参考:https://cfc.or.jp/studycoupon
塾代の補助金・助成金を受給できない原因
塾代の補助金・助成金に申し込んではみたものの、受給できなかったという方もいることでしょう。
ここでは、塾代の補助金・助成金を受け取れない原因を3つ解説していきます。
①対象年齢に該当していない
塾代の補助金や助成金には、それぞれ支給対象となる年齢の範囲が決められています。
例えば、小学生のみを対象とする制度や、中学2年生・3年生のみを対象とした制度などが挙げられます。
各自治体や支援団体の公式サイトで最新情報をチェックし、対象年齢に該当しているか確認しておきましょう。
②所得制限を超えている
塾代補助金・助成金制度の多くは、所得制限が設けられています。
基準は自治体や制度によって異なり、世帯全体の年収や扶養家族の人数などが考慮されるケースもあります。
また、大阪府大阪市の「習い事・塾代助成事業」のような所得制限がないものであれば、大阪市に在住であれば誰でも受け取ることができますので、大阪市在住の方は申請を行いましょう。
関連:小5~中3に対象拡大して所得制限を撤廃!大阪市「塾代助成事業」の利用ガイド
③対象ではないエリアの補助金に申し込みしている
塾代の補助金・助成金制度は、自治体ごとに設けられているものが多く、住んでいる地域が対象外となるケースがあります。

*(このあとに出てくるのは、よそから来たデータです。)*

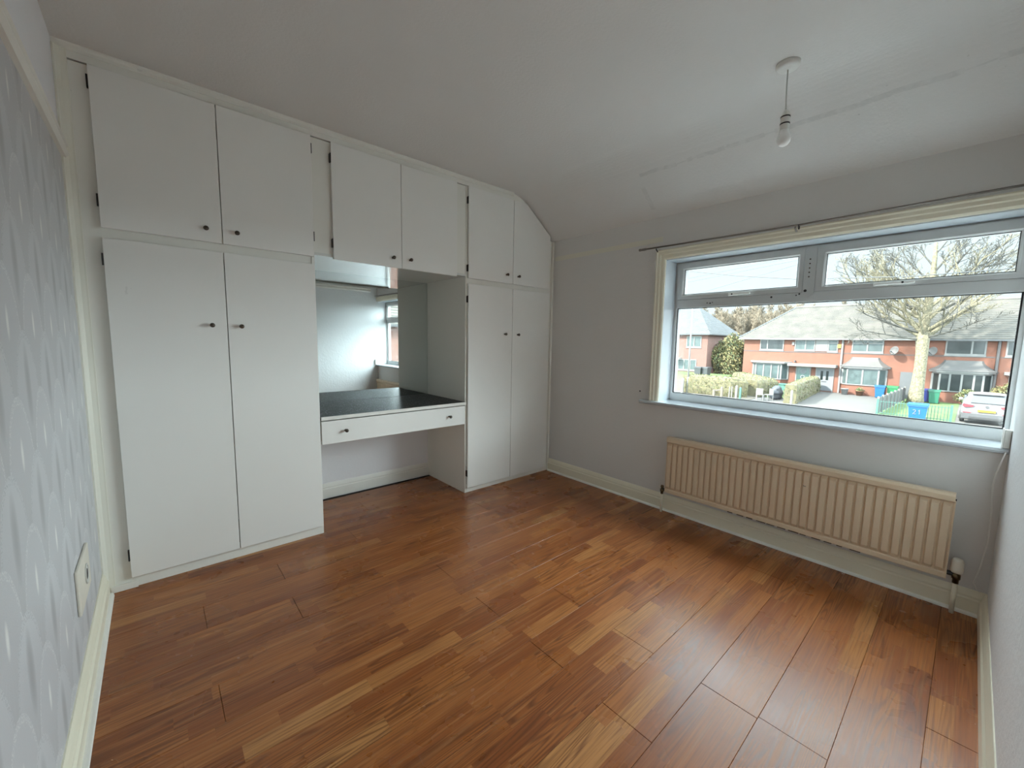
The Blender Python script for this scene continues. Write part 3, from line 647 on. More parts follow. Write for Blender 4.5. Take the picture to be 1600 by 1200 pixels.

例えば、大阪府大阪市の「習い事・塾代助成事業」は、所得上限がない補助金ですが、大阪市に在住でない方は受け取ることができません。
申請を行う際は、お住まいの地域が助成事業の対象となっているかを確認しておきましょう。
まとめ
本記事では、全国の補助金・助成金制度の対象者や助成額、申込手順を解説しました。
一般社団法人 全国PTA連絡協議会によると、2025年4月現在、全国で8つの補助金・助成金制度が施行されています。
それぞれの助成事業によって対象者や条件が異なるため、申請を行う前に条件を満たしているか確認しておきましょう。
所得の制限が設けられている助成事業が多い中、大阪府大阪市の「習い事・塾代助成事業」は所得にかかわらず毎月1万円の助成金を受け取れます。
小学5年生~中学3年生のお子さまがいて大阪市に在住している場合は、ぜひ積極的に申請してみましょう。